▶ [What you have to do]
Your task is to repeat the lines from the line with "Write a Blender" to the line with "COL = S.collection", both ends included, and nothing else. Pictures stay out of the copy.

▶ [Recorded data]
"""
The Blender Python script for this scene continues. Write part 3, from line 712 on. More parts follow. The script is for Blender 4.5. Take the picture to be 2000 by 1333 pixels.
"""
"""
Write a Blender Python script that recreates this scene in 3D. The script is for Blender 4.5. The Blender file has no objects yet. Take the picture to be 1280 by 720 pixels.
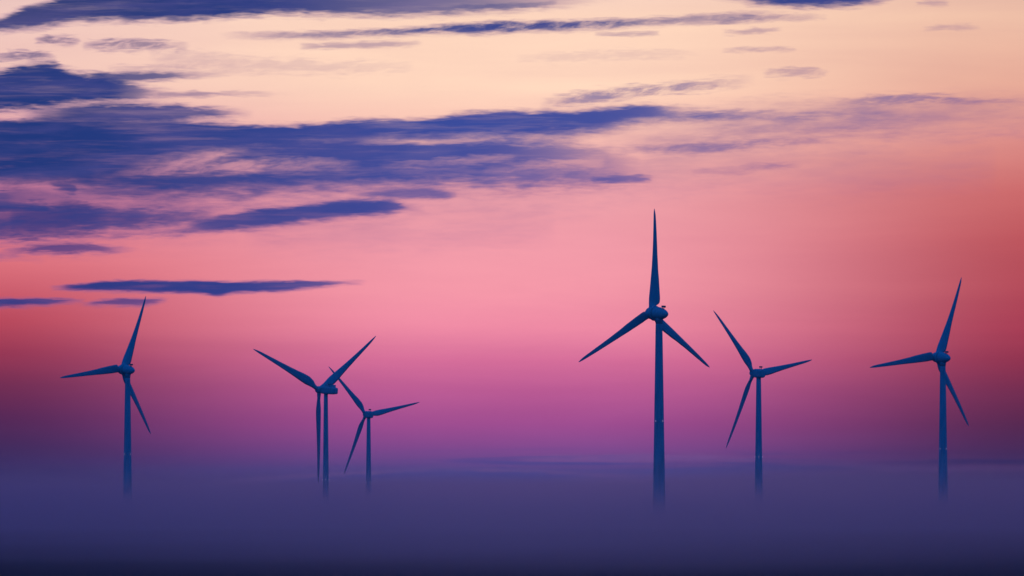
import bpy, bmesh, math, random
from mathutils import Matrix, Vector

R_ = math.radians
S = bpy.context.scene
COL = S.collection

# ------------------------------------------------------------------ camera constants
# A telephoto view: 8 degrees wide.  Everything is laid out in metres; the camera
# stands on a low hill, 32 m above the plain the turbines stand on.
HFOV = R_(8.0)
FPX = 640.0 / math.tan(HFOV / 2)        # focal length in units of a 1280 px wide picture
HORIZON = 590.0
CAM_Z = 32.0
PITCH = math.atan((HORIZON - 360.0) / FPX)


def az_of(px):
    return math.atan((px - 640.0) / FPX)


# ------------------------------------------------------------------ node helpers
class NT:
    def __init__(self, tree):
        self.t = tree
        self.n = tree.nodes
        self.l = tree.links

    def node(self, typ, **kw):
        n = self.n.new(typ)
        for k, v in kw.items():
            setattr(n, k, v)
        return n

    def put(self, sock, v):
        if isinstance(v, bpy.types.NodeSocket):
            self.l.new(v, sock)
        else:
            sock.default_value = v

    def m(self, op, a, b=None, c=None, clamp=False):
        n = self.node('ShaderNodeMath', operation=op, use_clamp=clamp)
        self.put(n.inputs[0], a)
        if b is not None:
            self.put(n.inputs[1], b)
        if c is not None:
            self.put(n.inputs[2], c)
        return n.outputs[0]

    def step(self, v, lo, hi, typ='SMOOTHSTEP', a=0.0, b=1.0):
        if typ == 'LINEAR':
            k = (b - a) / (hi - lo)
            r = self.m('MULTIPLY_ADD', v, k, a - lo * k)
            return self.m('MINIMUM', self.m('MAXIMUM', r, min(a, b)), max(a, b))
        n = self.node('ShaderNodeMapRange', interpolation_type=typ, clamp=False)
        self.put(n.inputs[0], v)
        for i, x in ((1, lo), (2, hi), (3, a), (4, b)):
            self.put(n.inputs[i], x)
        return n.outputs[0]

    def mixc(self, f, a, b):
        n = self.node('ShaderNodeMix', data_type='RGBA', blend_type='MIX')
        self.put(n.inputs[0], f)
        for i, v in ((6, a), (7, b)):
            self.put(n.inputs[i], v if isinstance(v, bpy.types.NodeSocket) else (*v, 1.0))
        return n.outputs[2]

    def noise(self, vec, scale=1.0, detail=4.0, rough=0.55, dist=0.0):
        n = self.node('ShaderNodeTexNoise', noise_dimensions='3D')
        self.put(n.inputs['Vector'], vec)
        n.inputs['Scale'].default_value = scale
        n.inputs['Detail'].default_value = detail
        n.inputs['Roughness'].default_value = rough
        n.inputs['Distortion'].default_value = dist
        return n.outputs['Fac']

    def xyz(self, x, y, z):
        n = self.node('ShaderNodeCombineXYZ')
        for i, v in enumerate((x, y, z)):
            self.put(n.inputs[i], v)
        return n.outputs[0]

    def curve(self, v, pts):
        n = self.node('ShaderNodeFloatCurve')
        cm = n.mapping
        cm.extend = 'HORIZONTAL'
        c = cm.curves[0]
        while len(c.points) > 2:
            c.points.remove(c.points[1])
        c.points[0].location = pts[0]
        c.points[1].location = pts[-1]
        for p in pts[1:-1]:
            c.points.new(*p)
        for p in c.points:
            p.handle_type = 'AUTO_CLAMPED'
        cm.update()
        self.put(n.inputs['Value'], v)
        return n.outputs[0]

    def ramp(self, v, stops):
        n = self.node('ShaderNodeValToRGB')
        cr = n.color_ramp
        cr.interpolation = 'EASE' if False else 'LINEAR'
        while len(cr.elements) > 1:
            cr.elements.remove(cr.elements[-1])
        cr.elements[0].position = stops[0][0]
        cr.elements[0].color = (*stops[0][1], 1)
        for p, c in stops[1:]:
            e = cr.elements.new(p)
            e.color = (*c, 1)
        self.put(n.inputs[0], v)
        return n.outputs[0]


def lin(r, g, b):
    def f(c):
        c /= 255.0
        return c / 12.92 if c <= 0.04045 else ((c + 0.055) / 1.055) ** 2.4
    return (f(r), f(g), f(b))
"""
▶ [Output for this exercise]
Write a Blender Python script that recreates this scene in 3D. The script is for Blender 4.5. The Blender file has no objects yet. Take the picture to be 1280 by 720 pixels.
import bpy, bmesh, math, random
from mathutils import Matrix, Vector

R_ = math.radians
S = bpy.context.scene
COL = S.collection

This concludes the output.